Innocenti Publications
Innocenti Publications focus on the Centre itself and are promotional publications describing what the Centre does and how it does it. This series includes the Centre's Annual Review, its Publications Catalogue, advocacy leaflets and others, including some data and documentation arising from various projects.


Innocenti Report Cards
In keeping with UNICEF's mandate to advocate for children in every country, the Centre's Report Card series focuses on the well-being of children in industrialized countries. Each Report Card includes a league table ranking the countries of the OECD according to their record on the subject under discussion. Topics covered have included child poverty and child deaths resulting from injuries. The Report Cards are published every six months and are carefully designed to appeal to a wide audience while maintaining academic rigour.


Innocenti Working Papers
The Working Papers are the foundation of the Centre's research output, underpinning many of the Centre's other publications. These high quality research papers are aimed at an academic and well-informed audience, contributing to ongoing discussion on a wide range of child-related issues. More than 80 Working Papers have been published to date, with recent Papers covering such diverse issues as the dynamics of child poverty in the countries of the OECD, the impact of child labour on education in Ghana and data from a survey of 100 villages in Indonesia. NB: The series Innocenti Occasional Papers, Economic and Social Policy (IOPs) has become Innocenti Working Papers as of no. 72. The numbering is consecutive. Papers 63 onwards are also available for download. To view the list of all Innocenti Occasional Papers (with sub-series) click here click here.

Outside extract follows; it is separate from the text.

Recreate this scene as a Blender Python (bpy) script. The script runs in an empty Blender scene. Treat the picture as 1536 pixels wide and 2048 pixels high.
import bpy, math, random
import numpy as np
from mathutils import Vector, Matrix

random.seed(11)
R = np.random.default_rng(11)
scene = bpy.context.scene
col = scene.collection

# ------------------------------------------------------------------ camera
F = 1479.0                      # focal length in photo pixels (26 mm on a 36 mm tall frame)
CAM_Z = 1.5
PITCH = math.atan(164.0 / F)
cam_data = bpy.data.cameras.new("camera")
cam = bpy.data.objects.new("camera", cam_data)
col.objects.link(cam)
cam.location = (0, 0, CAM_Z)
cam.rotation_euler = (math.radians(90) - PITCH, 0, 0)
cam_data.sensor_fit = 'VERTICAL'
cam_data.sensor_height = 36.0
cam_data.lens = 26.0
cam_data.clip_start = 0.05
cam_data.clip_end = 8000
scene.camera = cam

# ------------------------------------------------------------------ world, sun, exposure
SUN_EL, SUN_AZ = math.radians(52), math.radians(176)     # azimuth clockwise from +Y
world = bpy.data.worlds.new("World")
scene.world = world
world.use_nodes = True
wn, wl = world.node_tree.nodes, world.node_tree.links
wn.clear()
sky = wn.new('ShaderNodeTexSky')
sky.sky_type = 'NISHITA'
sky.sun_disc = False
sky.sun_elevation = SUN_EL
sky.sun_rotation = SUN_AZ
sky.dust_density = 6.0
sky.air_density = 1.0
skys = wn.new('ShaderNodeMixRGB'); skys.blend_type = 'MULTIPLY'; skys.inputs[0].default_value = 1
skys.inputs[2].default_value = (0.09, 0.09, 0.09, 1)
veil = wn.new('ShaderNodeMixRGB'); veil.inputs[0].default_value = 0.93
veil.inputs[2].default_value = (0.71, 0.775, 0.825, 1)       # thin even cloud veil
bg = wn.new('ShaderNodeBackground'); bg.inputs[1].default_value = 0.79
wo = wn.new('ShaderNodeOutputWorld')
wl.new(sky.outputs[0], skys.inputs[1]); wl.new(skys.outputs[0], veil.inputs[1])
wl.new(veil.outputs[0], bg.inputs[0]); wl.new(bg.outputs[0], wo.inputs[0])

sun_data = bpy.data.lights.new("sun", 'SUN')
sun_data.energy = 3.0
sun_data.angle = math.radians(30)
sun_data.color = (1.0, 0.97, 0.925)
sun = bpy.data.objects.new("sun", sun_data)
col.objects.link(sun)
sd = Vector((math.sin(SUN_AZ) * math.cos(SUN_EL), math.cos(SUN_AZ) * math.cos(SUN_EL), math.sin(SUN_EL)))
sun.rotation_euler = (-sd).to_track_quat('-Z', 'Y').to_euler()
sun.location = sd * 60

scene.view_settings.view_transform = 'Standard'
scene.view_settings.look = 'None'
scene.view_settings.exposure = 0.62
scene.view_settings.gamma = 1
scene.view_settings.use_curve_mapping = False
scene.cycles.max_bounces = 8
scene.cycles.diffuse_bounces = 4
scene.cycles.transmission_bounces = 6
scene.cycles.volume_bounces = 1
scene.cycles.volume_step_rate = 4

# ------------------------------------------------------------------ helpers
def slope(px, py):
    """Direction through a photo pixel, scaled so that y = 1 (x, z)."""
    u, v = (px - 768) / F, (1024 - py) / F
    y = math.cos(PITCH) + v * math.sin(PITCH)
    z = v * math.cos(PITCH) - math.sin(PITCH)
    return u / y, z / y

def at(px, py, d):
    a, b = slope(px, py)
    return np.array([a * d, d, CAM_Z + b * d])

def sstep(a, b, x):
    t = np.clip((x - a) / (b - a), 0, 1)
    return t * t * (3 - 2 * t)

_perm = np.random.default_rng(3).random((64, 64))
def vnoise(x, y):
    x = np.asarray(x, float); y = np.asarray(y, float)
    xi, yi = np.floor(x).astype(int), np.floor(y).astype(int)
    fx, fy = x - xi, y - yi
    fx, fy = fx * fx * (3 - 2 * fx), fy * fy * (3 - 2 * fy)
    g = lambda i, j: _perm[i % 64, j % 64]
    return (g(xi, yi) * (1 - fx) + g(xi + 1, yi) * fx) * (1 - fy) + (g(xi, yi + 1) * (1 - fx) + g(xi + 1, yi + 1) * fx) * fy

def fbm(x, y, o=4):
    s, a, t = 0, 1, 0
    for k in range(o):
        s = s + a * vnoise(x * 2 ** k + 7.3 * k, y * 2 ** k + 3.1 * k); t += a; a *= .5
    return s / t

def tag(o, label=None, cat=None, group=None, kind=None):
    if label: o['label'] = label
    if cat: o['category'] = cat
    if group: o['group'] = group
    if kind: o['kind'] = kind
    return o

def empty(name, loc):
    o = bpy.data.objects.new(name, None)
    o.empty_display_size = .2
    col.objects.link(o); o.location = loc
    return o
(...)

Regional Monitoring Report
The Centre's MONEE Project has been monitoring the impact of the social and economic changes in Central and Eastern Europe and the Commonwealth of Independent States since 1992, making a major contribution to the debate on public policies on children's issues in the region. The Project includes the Regional Monitoring Report, published annually in English and Russian. The Report covers every country in the region, providing authoritative statistics on the situation of children, backed by detailed analysis.


Innocenti Social Monitor
The Social Monitor is a new high-impact annual publication of the MONEE Project. Its function is to report on trends in the welfare of children, young people and women in the CEE/CIS/Baltics region, and to serve as a basis for advocacy and policy debate in the region. It partially replaces the Regional Monitoring Report series (eight of which were produced between 1993 and 2001), It is professionally published for a non-specialist audience, and widely distributed in both English and Russian versions to policymakers, international organisations, interest groups and the international media.


I.O.P. Economic Policy
The series Innocenti Occasional Papers, Economic and Social Policy (IOPs) has become Innocenti Working Papers as of no. 72. The numbering is consecutive. Papers 63 onwards are also available for download.


Innocenti Discussion Papers
The Discussion Papers are signed pieces by researchers on current topics in social and economic policy. The findings, interpretations and conclusions expressed in this paper are entirely those of the author(s) and do not necessarily reflect the policies or the views of the United Nations Children’s Fund (UNICEF).